State the number of lines below in which the word "Blender" appears. Nothing else belongs in the answer.

###

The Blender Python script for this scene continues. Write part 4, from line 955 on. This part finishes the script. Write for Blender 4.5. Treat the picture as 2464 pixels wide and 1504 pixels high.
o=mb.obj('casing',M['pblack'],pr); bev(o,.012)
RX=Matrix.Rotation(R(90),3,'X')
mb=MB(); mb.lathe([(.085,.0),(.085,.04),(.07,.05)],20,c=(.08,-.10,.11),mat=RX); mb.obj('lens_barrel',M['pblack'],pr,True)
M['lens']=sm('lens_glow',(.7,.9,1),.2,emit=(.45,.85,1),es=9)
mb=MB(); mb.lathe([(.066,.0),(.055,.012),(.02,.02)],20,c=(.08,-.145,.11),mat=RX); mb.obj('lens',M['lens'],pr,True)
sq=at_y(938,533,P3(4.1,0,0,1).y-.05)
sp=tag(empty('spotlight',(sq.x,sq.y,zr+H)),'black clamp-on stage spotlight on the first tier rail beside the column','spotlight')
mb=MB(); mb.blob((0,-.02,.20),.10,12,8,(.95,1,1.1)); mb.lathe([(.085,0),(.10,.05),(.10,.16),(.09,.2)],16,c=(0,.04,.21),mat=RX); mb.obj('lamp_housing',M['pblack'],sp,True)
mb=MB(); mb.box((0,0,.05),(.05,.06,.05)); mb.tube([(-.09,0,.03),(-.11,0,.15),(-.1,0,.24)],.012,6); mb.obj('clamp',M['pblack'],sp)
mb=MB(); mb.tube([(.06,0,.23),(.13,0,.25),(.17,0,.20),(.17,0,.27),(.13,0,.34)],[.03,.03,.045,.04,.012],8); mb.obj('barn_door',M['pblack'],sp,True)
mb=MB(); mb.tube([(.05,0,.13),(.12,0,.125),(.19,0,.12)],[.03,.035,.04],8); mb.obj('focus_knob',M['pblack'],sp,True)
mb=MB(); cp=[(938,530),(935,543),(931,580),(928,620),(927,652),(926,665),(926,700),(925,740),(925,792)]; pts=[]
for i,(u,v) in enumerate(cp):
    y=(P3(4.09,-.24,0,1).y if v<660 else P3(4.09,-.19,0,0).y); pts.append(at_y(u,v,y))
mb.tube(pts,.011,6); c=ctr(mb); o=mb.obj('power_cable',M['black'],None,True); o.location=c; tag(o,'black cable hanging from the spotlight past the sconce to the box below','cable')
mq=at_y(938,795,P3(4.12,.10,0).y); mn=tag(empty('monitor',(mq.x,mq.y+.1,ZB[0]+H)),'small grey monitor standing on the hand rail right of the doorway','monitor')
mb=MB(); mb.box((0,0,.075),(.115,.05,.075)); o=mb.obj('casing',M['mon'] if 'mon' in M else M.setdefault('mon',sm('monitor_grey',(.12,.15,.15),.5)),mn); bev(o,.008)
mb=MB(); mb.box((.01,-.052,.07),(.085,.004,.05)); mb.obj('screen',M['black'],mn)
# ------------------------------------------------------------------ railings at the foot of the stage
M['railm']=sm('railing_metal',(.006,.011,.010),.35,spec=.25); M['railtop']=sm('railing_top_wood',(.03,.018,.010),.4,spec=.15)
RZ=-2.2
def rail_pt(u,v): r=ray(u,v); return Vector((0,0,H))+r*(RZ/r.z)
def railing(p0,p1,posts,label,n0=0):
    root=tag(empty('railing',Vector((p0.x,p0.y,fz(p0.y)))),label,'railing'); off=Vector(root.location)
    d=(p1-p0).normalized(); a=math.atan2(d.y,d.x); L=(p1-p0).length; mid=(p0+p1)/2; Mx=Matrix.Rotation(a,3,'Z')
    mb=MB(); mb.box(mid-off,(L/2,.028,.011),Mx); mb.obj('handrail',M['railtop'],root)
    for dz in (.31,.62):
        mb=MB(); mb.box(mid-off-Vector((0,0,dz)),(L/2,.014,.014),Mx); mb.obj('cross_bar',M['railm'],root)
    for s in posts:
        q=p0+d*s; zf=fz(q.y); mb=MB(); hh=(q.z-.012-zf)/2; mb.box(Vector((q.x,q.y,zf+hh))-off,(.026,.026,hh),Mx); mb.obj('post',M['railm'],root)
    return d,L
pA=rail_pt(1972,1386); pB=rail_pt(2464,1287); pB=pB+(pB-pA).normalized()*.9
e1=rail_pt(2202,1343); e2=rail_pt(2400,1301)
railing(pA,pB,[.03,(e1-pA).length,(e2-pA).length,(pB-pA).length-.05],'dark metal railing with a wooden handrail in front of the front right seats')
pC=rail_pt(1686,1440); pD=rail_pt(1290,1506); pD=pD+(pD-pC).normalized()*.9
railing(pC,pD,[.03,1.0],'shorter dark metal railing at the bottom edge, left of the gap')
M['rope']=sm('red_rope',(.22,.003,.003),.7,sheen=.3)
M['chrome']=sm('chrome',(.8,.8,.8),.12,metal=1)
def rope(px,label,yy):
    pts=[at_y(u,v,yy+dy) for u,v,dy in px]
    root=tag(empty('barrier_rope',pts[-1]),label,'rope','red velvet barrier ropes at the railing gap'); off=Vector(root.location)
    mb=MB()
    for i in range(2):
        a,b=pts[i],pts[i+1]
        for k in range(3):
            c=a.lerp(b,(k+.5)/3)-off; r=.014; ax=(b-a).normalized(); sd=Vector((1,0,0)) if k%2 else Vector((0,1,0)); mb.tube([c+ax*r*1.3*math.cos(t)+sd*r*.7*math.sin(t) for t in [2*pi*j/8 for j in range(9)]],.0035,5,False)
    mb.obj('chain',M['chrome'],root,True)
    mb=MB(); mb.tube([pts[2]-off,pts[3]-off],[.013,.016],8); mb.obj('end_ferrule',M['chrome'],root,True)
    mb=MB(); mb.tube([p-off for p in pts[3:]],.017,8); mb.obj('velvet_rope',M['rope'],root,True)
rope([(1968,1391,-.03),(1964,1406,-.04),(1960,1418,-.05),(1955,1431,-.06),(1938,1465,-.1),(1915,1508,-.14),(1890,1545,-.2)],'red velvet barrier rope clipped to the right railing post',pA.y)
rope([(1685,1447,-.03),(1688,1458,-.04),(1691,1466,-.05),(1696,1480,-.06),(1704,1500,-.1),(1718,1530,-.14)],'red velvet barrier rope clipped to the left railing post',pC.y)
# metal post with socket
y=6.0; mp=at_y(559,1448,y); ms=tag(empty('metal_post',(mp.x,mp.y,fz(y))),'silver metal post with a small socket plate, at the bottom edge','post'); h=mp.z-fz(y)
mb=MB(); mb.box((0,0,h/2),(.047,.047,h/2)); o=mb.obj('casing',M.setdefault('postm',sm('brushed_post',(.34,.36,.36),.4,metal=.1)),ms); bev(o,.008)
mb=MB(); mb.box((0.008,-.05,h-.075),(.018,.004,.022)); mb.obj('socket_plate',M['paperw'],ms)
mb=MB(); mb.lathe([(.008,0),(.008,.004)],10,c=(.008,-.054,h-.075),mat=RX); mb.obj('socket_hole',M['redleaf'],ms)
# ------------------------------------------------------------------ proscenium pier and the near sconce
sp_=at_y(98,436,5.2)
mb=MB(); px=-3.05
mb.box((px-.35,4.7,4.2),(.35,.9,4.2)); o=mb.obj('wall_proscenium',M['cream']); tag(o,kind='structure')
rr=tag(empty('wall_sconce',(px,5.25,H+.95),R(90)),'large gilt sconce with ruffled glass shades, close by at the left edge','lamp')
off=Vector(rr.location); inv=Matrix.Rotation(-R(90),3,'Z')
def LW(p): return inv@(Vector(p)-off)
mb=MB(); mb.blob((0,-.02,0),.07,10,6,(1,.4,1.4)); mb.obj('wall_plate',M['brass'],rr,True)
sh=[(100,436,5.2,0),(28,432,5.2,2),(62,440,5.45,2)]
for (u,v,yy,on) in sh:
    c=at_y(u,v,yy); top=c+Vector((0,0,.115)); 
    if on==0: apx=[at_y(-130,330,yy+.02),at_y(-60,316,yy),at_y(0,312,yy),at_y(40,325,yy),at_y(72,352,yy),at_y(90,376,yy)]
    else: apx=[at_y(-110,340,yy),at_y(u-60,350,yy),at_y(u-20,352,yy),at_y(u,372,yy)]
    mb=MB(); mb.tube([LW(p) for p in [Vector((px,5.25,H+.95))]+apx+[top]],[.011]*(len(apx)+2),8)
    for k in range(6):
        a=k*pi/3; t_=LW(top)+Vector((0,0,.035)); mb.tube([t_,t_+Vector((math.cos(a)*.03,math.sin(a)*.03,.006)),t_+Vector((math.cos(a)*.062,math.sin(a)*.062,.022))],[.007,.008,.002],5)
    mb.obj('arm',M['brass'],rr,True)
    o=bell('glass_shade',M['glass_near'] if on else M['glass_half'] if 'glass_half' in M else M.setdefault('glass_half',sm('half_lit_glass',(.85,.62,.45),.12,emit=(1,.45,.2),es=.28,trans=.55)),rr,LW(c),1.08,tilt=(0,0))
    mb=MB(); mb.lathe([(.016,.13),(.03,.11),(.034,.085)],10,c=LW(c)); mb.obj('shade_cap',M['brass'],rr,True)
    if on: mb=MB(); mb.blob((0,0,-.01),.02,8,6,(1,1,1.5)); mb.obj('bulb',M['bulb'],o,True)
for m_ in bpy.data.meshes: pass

###

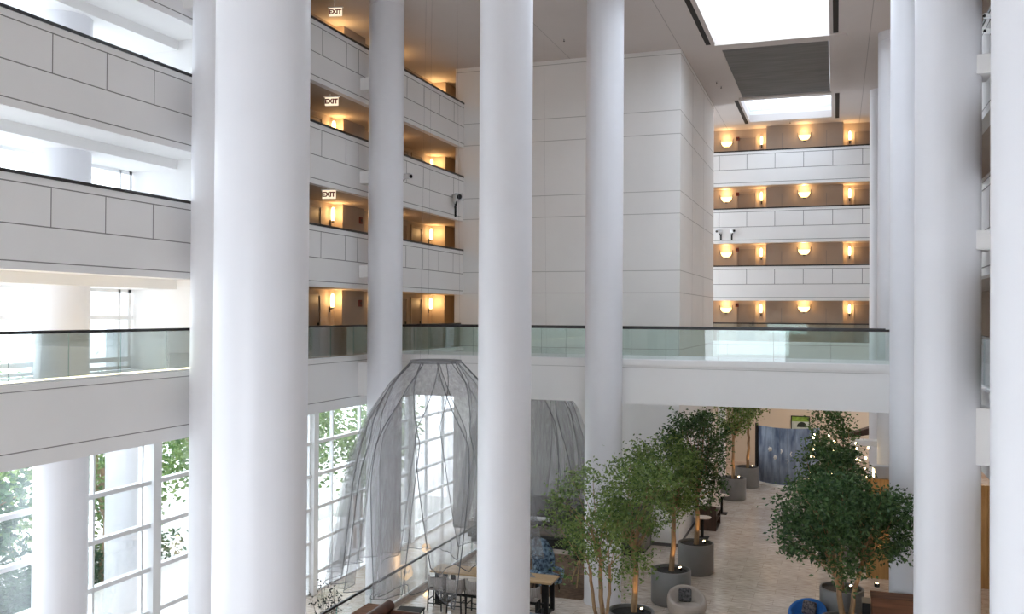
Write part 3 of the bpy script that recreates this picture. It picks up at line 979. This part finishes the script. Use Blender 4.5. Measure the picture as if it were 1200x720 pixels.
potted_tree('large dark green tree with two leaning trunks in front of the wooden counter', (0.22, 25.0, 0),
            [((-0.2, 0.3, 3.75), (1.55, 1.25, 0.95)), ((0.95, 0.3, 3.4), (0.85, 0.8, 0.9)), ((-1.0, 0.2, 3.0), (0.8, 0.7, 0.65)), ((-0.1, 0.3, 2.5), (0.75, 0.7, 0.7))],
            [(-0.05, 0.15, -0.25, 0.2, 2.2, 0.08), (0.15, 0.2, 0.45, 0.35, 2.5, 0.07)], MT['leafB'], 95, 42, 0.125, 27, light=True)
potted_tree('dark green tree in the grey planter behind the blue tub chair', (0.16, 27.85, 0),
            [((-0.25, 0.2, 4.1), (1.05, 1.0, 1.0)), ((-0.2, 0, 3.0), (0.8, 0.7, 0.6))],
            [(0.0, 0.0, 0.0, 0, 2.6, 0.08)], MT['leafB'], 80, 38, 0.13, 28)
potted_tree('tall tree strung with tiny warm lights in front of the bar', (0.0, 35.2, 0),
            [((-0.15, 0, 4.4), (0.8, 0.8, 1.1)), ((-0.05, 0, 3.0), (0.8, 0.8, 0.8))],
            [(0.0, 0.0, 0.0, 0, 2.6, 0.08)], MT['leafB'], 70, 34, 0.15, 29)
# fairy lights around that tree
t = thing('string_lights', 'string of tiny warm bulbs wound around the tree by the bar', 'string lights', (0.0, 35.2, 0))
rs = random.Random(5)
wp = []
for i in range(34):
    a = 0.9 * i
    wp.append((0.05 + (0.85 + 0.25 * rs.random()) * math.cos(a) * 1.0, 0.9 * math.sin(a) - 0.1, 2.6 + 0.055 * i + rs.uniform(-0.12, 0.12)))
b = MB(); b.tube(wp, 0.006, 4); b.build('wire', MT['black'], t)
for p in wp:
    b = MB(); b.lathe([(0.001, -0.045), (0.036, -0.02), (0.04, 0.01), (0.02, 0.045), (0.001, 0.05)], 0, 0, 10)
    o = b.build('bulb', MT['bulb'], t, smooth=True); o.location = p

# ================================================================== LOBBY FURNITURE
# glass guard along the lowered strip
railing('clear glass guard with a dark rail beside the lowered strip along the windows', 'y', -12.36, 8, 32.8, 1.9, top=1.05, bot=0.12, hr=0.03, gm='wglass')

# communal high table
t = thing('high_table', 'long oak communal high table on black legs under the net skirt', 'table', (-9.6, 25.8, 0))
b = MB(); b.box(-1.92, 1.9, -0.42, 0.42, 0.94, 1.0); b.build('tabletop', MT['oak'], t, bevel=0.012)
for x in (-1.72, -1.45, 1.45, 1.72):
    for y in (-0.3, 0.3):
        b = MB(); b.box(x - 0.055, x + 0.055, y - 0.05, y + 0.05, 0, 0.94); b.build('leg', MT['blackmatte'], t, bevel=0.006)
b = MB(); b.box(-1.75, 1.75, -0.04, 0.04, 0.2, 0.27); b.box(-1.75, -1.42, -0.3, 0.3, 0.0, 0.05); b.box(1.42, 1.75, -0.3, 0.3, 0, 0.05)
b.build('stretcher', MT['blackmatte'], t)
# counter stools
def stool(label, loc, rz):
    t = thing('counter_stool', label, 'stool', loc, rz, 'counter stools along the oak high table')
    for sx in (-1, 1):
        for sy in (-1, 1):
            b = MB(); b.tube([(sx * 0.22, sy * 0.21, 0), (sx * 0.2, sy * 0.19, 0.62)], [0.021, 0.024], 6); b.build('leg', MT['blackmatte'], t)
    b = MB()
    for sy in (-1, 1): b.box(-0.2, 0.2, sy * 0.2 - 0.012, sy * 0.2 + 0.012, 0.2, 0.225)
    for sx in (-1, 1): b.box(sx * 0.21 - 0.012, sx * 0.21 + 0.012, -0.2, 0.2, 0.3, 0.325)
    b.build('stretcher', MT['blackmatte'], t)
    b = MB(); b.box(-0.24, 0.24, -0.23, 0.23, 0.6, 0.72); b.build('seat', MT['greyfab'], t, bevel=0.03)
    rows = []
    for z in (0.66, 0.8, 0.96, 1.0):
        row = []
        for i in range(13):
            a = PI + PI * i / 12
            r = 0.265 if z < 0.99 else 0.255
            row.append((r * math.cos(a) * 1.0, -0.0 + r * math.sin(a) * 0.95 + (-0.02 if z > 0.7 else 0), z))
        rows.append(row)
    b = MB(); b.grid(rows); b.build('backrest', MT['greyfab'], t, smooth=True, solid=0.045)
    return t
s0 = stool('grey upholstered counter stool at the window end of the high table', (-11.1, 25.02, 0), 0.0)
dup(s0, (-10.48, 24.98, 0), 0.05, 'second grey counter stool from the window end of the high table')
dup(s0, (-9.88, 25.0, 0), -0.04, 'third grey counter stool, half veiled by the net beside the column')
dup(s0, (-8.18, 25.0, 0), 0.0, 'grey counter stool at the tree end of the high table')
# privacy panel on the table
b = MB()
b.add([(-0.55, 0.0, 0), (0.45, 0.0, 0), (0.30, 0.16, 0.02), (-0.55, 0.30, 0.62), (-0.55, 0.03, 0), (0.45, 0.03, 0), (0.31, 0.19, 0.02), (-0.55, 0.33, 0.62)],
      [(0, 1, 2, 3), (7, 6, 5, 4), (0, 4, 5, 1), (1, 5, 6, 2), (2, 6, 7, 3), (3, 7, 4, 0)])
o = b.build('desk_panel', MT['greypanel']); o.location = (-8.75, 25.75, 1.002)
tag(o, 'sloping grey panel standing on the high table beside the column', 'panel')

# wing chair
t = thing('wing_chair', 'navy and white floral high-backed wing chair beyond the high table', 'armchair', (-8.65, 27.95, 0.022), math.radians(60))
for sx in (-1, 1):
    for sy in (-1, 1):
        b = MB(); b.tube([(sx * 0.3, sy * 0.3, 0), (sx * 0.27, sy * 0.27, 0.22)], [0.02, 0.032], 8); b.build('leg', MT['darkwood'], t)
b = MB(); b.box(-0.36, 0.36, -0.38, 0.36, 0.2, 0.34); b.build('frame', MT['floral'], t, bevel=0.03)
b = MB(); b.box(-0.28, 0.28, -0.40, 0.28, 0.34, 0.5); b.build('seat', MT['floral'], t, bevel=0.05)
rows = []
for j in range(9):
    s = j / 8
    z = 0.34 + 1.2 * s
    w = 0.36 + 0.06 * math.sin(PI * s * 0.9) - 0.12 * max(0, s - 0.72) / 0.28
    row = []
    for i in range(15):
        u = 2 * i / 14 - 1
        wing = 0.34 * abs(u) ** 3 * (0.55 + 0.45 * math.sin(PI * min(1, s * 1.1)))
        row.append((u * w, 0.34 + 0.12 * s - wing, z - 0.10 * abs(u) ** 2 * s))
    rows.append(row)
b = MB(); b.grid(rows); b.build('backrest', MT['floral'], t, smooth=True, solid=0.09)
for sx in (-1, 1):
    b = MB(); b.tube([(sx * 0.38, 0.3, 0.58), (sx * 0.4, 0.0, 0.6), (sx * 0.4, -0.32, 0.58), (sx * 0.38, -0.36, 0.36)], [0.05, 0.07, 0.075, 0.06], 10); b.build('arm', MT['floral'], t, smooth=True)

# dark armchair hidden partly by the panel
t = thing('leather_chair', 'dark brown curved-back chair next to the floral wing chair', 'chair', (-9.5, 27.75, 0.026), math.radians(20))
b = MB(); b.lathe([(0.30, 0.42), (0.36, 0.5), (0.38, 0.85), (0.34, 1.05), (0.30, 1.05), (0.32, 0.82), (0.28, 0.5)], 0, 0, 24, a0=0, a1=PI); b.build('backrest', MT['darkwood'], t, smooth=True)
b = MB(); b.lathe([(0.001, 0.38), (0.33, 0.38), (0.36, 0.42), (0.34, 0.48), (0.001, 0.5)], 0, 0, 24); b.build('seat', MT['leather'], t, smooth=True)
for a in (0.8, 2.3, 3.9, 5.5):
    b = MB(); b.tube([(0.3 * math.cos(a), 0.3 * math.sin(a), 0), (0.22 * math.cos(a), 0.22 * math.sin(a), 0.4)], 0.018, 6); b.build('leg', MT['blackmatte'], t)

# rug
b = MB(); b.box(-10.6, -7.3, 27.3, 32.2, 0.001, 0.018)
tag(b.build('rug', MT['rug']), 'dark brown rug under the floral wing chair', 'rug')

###

COMPLETE RESPONSE: 2